• _INSTRUCTIONS FOR THE TASK_
Exactly reproduce each entry, leaving out nothing.

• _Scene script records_
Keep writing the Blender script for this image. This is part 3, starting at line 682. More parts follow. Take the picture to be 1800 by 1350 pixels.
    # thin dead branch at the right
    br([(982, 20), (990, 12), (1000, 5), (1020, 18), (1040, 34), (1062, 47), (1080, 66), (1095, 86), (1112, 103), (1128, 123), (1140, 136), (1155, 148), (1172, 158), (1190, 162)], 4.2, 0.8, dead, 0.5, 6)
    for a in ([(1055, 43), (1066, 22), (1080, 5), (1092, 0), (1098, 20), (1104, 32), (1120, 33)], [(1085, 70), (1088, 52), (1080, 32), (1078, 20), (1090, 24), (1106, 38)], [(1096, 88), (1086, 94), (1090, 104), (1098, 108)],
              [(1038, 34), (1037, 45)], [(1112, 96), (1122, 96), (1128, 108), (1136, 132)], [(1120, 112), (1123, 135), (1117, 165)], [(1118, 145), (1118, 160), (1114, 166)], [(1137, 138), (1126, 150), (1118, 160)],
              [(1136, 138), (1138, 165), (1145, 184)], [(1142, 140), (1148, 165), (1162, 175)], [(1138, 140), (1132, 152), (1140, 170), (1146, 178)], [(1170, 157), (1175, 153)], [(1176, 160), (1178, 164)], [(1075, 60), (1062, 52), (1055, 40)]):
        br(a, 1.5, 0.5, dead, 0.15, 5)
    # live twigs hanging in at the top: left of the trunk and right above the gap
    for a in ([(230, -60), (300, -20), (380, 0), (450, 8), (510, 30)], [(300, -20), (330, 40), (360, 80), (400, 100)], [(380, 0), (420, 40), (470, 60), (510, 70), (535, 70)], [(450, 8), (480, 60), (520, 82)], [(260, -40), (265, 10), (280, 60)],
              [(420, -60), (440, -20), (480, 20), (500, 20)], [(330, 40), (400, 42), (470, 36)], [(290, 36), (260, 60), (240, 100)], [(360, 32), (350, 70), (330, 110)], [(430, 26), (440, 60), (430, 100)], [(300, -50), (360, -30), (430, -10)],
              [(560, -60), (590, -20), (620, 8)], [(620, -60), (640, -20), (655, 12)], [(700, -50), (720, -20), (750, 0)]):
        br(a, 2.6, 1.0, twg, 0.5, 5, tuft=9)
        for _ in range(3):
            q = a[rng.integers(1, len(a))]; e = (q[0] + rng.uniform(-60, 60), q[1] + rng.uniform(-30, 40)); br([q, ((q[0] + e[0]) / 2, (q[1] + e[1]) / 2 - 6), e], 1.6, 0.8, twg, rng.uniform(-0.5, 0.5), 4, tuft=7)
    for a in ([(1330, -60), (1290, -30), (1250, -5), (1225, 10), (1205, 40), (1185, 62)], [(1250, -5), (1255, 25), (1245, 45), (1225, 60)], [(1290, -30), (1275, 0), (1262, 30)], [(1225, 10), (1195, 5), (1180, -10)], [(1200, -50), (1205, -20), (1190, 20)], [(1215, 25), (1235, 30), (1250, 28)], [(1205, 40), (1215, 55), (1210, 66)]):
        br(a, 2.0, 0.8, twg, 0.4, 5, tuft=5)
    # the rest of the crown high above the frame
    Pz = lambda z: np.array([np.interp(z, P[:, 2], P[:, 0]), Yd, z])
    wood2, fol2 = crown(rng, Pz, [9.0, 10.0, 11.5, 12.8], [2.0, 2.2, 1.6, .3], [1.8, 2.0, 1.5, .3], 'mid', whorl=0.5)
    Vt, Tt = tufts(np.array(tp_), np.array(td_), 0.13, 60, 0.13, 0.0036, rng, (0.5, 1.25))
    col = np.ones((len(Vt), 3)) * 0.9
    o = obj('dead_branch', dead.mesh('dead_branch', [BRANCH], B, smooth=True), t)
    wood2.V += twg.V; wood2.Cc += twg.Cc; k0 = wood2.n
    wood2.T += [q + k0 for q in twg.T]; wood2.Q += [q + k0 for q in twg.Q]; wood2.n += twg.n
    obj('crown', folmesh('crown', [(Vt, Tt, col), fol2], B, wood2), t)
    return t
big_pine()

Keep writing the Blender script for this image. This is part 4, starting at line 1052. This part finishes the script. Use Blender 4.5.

• _THE REPLY_
Keep writing the Blender script for this image. This is part 3, starting at line 682. More parts follow. Take the picture to be 1800 by 1350 pixels.
    # thin dead branch at the right
    br([(982, 20), (990, 12), (1000, 5), (1020, 18), (1040, 34), (1062, 47), (1080, 66), (1095, 86), (1112, 103), (1128, 123), (1140, 136), (1155, 148), (1172, 158), (1190, 162)], 4.2, 0.8, dead, 0.5, 6)
    for a in ([(1055, 43), (1066, 22), (1080, 5), (1092, 0), (1098, 20), (1104, 32), (1120, 33)], [(1085, 70), (1088, 52), (1080, 32), (1078, 20), (1090, 24), (1106, 38)], [(1096, 88), (1086, 94), (1090, 104), (1098, 108)],
              [(1038, 34), (1037, 45)], [(1112, 96), (1122, 96), (1128, 108), (1136, 132)], [(1120, 112), (1123, 135), (1117, 165)], [(1118, 145), (1118, 160), (1114, 166)], [(1137, 138), (1126, 150), (1118, 160)],
              [(1136, 138), (1138, 165), (1145, 184)], [(1142, 140), (1148, 165), (1162, 175)], [(1138, 140), (1132, 152), (1140, 170), (1146, 178)], [(1170, 157), (1175, 153)], [(1176, 160), (1178, 164)], [(1075, 60), (1062, 52), (1055, 40)]):
        br(a, 1.5, 0.5, dead, 0.15, 5)
    # live twigs hanging in at the top: left of the trunk and right above the gap
    for a in ([(230, -60), (300, -20), (380, 0), (450, 8), (510, 30)], [(300, -20), (330, 40), (360, 80), (400, 100)], [(380, 0), (420, 40), (470, 60), (510, 70), (535, 70)], [(450, 8), (480, 60), (520, 82)], [(260, -40), (265, 10), (280, 60)],
              [(420, -60), (440, -20), (480, 20), (500, 20)], [(330, 40), (400, 42), (470, 36)], [(290, 36), (260, 60), (240, 100)], [(360, 32), (350, 70), (330, 110)], [(430, 26), (440, 60), (430, 100)], [(300, -50), (360, -30), (430, -10)],
              [(560, -60), (590, -20), (620, 8)], [(620, -60), (640, -20), (655, 12)], [(700, -50), (720, -20), (750, 0)]):
        br(a, 2.6, 1.0, twg, 0.5, 5, tuft=9)
        for _ in range(3):
            q = a[rng.integers(1, len(a))]; e = (q[0] + rng.uniform(-60, 60), q[1] + rng.uniform(-30, 40)); br([q, ((q[0] + e[0]) / 2, (q[1] + e[1]) / 2 - 6), e], 1.6, 0.8, twg, rng.uniform(-0.5, 0.5), 4, tuft=7)
    for a in ([(1330, -60), (1290, -30), (1250, -5), (1225, 10), (1205, 40), (1185, 62)], [(1250, -5), (1255, 25), (1245, 45), (1225, 60)], [(1290, -30), (1275, 0), (1262, 30)], [(1225, 10), (1195, 5), (1180, -10)], [(1200, -50), (1205, -20), (1190, 20)], [(1215, 25), (1235, 30), (1250, 28)], [(1205, 40), (1215, 55), (1210, 66)]):
        br(a, 2.0, 0.8, twg, 0.4, 5, tuft=5)
    # the rest of the crown high above the frame
    Pz = lambda z: np.array([np.interp(z, P[:, 2], P[:, 0]), Yd, z])
    wood2, fol2 = crown(rng, Pz, [9.0, 10.0, 11.5, 12.8], [2.0, 2.2, 1.6, .3], [1.8, 2.0, 1.5, .3], 'mid', whorl=0.5)
    Vt, Tt = tufts(np.array(tp_), np.array(td_), 0.13, 60, 0.13, 0.0036, rng, (0.5, 1.25))
    col = np.ones((len(Vt), 3)) * 0.9
    o = obj('dead_branch', dead.mesh('dead_branch', [BRANCH], B, smooth=True), t)
    wood2.V += twg.V; wood2.Cc += twg.Cc; k0 = wood2.n
    wood2.T += [q + k0 for q in twg.T]; wood2.Q += [q + k0 for q in twg.Q]; wood2.n += twg.n
    obj('crown', folmesh('crown', [(Vt, Tt, col), fol2], B, wood2), t)
    return t
big_pine()

Keep writing the Blender script for this image. This is part 4, starting at line 1052. This part finishes the script. Use Blender 4.5.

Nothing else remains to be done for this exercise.